Esa elección comportaría el inicio de un proceso con aspiraciones de innovación, sin que sea
necesaria una gran inversión en infraestructura ni en equipos ni en una capacitación extensa.
Suprimir también requiere coraje, imaginación y confianza en los demás. ¿Sería posible
emprender una innovación sin ninguno de ellos? Es frecuente que los primeros dos aparezcan
rápidamente en cualquier texto, la importancia otorgada al docente “diferente” ha sido
utilizado hasta el hartazgo en el cine y en la literatura que busca abordar las dificultades
educativas. Sin embargo, la vinculación con los demás, estimando sus fortalezas, no abunda
tanto. Será que ni siquiera en la innovación dejamos nuestra impronta individualista
contemporánea.
Si cada estudiante tuviera la ocasión de mencionar aquellas situaciones que siente relevantes y
que quisiera conservar y las que desearía abolir ¿qué quedaría en la rutina? Esa pregunta es
muy arriesgada, porque habilita la aparición de subjetividades que pueden contrarrestar todas
las planificaciones y propuestas institucionales. Y entonces, admitiendo que quienes están
siendo los destinatarios de la labor educativa institucional no están de acuerdo con buena
parte de la rutina, deberíamos asegurarnos de que sea en su beneficio, ¿o es que tampoco
tenemos certezas al respecto? Para los docentes tampoco es un beneficio, de eso sí estamos
seguros. Lamentablemente.

La complejidad que reviste toda inquietud innovadora supone un esfuerzo colectivo, por eso
sin la participación de todas las voces, acaso puedan concretarse algunos cambios y iniciativas
loables, pero que estarán atadas a algunos actores circunstanciales. Quizás por eso, la
simplificación de las rutinas parezca más conveniente, porque no exigen “la impronta” de
nadie y una vez que se consolidan, bien pueden aplicarse sin estar pendientes de su autoría.

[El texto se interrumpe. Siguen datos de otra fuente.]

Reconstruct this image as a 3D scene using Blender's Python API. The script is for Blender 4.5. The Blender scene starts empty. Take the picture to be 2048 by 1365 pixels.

La rutina escolar, es, en consecuencia, el primer asunto a abordar desde la innovación, pero no
se debería intentan ninguna inclusión (sea de metodologías, equipos o contenidos) sin antes
quitar lo superfluo. La superposición de lo nuevo con lo viejo, sólo se justifica si ambos
convergen en una propuesta integradora y coherente. La innovación debe tener la ambición de
llenar todas las dimensiones educativas, aunque para eso deba vaciarse de aquellos símbolos
que la han definido durante más de un siglo. Pero como la escuela está tan colmada de
prácticas anquilosadas, de ritos que ya no tienen valor y de símbolos que remiten a una
sociedad pretérita, sólo hay lugar para reformas, y quizás por eso las nuevas generaciones no
se sienten involucradas, no encuentran el motivo para ajustar su interpretación de la realidad y
de su futuro, a un mundo que perteneció a sus abuelos.
Extender la jornada escolar, sumar contenidos y aplicar metodologías ágiles acaba derivando
en una acumulación que no solventa ninguna esperanza. Esas acciones acabarán atravesadas
por aquello que han querido evitar, por eso es necesario que primero se omita todo lo que se
pueda y luego crear para avanzar en un modelo innovador. Y dejar de crear encima de las
costumbres, esperando que de allí se creen las condiciones para la innovación.